The path of the administration of capitalism in crisis will lead to maintaining a regressive route to the continuity of the dispossession and recolonization of the country: to new evils against the working class in favor of the endless “fiscal adjustment,”which maintains and deepens the precariousness and impoverishment of the working class and acts to destroy class consciousness, in favor of the capitalist order, subordinated to the barbaric imperialist plunder.

The crisis of the class collaboration project

The PT, PSOL, PCB, and UP, parties that call themselves leftist and whose strategy is class collaboration, will not be able to find any sector of the bourgeoisie willing to fight for such a program simply because they all agree with the plundering of the country.

Therefore, the only possibility for the development of the country and its people is to break with the Brazilian capitalist system dominated by international capital.

The PT and other so-called leftist parties will be able to find allies against Bolsonaro and who defend a minimum income since this is the policy of the “democratic” sector of imperialism headed by Biden. However, a minimum income, although necessary for the survival of the poorest in society, will not be able to solve the crisis installed in the country.

Those who believe that Marxists are against the PT because they defend compensatory social micro-reforms, such as the Bolsa Família (family basket), Minimum Income, Racial Quotas or Minha Casa, Minha Vida, are mistaken. Our criticism of the PT does not refer to the reforms it implemented. But to use these micro reforms for the poorest while simultaneously advancing counter-reforms through privatizing education and the Brazilian national health system, SUS, and handing over the management of public services to private companies. All this while using such reforms not to leverage the struggle against the system, but to embellish bourgeois democracy, perpetuate capitalism in decay and bet on the dampening of the struggles of the workers and their allies, eliminating all class independence. In addition we do not doubt they will use violence for social control, such as mass incarceration and the use of Operations for the Defense of Law and Order, used in the peripheries, using the Armed Forces for internal repression.

The complexity of Brazil’s situation with the recolonization of the country unites the past and present with indissoluble ties. We have pending both the bourgeois-democratic revolution never carried out in Brazil alongside the socialist revolution. We will, therefore, have to consider both the democratic tasks not achieved by the bourgeois-democratic revolution alongside the struggle for socialism. These tasks include national independence and imperialist oppression of the country, and the Black and indigenous struggle for historical reparation and to confront genocide, and the democratization of the land to end hunger).
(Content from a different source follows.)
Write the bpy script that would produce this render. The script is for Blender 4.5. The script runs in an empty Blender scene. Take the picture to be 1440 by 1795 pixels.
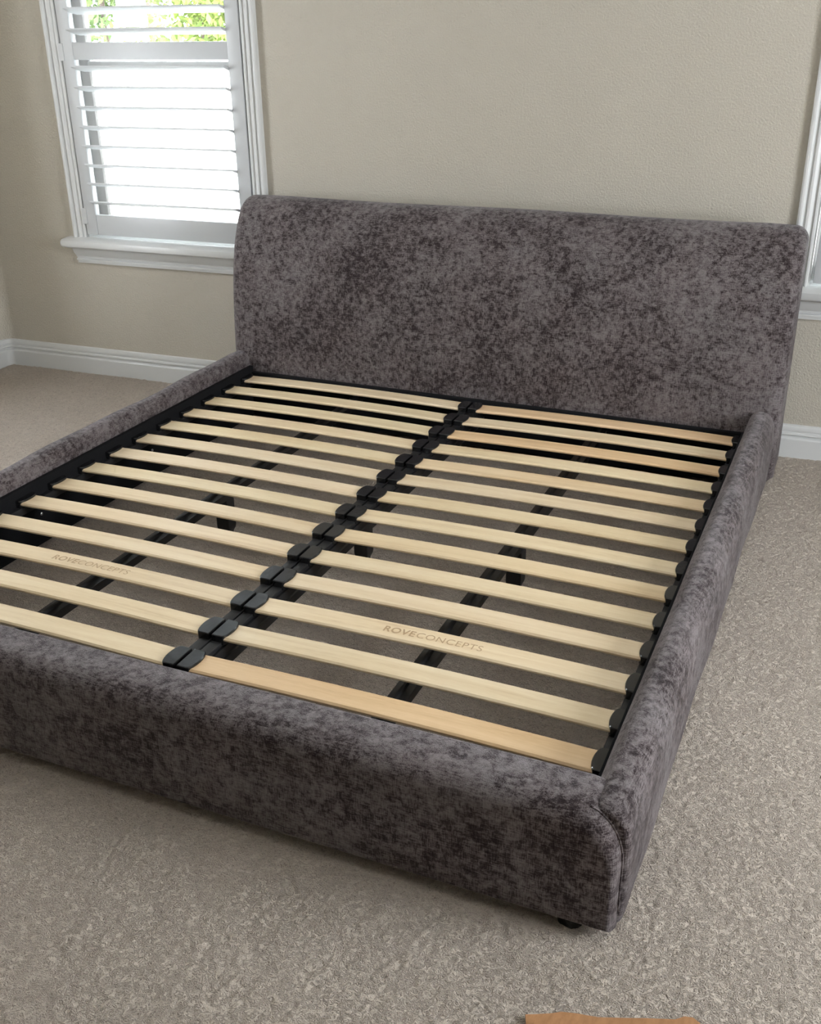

There is no way to solve the tasks not carried out here by the Brazilian bourgeois-democratic revolution without entering the terrain of the expropriation of the big national and international monopolies because the bourgeoisie today plays a counterrevolutionary role. The great modern large estate of multinational agribusiness, based on the fourth industrial revolution, is there to demonstrate that the national democratic revolution was linked to the continental and world socialist revolution.

The alliances necessary to advance in the socialist and revolutionary struggle

A revolutionary alliance that unites the proletariat (headed by the industrial worker), allied to the urban and rural poor and small landowners -classes and class sectors that can only win by marching towards socialism- constitutes the vast majority of the Brazilian population. The big and middle bourgeoisie reaches a tiny 0.8% of the population, including all their relatives.

There is no possibility of democracy in a society that lives and works according to this 0.8% of the population: this is the numerical expression that bourgeois democracy is a false democracy; it is a democracy for a tiny minority of billionaires.

In order to have a true democracy, it is necessary to break with the capitalist system and to establish a direct democracy for the great majority of the population through popular councils.